You will often encounter trigonometric functions in physics. You need to understand the basics of the sine, cosine and tangent, and their inverses: the arcsine, arccosine and arctangent.

The illustration above depicts an angle and three sides of a triangle. The sine (sin) of the angle θ (the Greek letter theta, pronounced “thay-tuh”) equals the ratio of the side opposite the angle divided by the triangle's hypotenuse. “Opposite” means the leg across from the angle, as the diagram reflects.

The cosine (cos) of θ equals the ratio of the side of the triangle adjacent to the angle, divided by the hypotenuse. “Adjacent” means the leg that forms one side of the angle.

Finally, the tangent (tan) of θ equals the ratio of the opposite side divided by the adjacent side.

These three ratios are constant for a given angle in a right triangle, no matter what the size of the triangle. They are useful because you are often given information such as the length of the hypotenuse and the size of an angle, and then asked to calculate one of the legs of the triangle.
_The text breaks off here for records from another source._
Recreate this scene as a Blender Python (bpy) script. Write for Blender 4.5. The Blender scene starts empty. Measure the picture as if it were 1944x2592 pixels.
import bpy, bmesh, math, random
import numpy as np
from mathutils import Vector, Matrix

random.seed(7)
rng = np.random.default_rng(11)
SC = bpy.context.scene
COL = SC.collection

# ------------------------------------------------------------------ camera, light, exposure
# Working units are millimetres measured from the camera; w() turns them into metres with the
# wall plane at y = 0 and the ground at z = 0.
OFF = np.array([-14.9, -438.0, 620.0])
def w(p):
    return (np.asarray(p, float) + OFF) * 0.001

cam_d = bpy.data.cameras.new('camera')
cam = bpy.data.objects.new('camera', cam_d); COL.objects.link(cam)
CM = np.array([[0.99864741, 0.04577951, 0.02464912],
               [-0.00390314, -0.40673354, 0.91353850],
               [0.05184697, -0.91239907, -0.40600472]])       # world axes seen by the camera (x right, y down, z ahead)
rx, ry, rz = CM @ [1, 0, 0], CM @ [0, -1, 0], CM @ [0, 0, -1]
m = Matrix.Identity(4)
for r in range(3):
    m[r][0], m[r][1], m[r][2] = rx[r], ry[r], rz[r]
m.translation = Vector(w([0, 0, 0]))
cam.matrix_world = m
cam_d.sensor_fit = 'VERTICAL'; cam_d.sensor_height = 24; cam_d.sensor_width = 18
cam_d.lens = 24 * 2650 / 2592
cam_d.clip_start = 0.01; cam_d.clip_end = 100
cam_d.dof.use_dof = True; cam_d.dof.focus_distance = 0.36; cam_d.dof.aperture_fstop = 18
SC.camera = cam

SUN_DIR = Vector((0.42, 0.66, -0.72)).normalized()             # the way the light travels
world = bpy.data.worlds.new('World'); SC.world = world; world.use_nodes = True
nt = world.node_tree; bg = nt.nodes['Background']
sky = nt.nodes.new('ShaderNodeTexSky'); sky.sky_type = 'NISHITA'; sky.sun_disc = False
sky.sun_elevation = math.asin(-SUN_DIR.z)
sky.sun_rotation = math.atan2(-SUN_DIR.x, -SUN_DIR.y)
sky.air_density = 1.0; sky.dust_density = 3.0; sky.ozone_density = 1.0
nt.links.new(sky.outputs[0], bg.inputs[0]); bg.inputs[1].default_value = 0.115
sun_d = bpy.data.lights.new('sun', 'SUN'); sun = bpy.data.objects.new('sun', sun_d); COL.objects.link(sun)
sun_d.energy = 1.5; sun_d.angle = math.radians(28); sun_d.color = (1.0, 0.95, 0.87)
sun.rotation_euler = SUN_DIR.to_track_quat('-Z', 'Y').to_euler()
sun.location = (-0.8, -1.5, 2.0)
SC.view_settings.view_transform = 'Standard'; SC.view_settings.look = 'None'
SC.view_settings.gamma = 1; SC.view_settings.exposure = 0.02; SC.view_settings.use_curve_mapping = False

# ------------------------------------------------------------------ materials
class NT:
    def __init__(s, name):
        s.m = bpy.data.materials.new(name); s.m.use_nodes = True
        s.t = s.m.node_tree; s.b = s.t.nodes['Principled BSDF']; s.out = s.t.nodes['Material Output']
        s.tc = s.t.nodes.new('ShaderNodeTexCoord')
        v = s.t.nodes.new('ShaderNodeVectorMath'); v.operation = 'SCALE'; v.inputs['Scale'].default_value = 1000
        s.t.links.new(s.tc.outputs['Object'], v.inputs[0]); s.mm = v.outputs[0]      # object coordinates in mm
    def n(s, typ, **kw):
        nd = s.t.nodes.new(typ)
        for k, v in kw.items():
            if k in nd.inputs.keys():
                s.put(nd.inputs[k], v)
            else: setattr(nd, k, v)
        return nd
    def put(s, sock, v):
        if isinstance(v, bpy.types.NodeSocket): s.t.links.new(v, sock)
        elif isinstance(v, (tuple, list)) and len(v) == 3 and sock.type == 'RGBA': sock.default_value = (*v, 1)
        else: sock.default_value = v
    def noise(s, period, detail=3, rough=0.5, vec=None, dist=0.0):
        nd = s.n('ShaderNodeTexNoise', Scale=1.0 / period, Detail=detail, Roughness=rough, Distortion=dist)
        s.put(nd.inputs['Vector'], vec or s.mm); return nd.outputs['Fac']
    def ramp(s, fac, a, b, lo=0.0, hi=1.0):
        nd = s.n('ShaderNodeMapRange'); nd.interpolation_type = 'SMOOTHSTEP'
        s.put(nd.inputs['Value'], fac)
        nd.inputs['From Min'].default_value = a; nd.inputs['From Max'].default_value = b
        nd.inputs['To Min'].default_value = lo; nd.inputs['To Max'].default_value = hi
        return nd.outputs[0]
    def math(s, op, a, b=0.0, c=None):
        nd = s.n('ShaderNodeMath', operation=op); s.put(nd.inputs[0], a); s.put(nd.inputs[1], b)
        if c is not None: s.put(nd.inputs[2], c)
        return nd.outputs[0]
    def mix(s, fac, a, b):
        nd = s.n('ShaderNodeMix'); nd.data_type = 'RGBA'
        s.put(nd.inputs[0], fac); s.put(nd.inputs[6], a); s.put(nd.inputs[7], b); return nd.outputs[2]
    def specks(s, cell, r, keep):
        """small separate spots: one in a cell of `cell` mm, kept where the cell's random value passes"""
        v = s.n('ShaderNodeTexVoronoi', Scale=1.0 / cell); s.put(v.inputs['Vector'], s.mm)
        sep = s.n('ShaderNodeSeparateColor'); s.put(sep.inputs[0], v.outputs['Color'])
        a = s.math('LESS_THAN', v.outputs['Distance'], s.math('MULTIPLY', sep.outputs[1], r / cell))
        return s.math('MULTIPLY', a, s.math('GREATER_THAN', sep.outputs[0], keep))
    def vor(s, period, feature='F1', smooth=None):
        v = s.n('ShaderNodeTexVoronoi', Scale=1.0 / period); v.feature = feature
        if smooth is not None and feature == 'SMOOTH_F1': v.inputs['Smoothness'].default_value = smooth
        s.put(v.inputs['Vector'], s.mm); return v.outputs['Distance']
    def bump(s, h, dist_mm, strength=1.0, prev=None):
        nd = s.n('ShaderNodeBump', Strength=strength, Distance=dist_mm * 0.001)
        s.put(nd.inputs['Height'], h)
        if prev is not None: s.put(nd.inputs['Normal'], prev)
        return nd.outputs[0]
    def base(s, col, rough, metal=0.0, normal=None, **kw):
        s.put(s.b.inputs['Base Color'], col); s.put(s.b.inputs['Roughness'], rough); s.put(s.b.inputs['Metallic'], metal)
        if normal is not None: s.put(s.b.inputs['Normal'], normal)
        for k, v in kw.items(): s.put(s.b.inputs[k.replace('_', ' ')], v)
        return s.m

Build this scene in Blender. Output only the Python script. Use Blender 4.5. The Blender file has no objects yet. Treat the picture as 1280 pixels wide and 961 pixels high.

For instance, if asked to calculate the opposite leg, you would multiply the sine of the angle by the hypotenuse.

You may also be asked to use the arcsine, the arccosine or the arctangent. These are often written as sin⁻¹, cos⁻¹ and tan⁻¹. These are not the reciprocals of the sine, cosine and tangent! Rather, they supply the size of the angle when the value of the trigonometric function is known. For example, since sin 30° equals 0.5, the arcsine of 0.5 (or sin⁻¹ 0.5) equals 30°. This is also often written as arcsin(0.5); arccos and arctan are the abbreviations for arccosine and arctangent.

In the old days, scientists consulted tables for these trigonometric values. Today, calculators and spreadsheets can calculate them for you.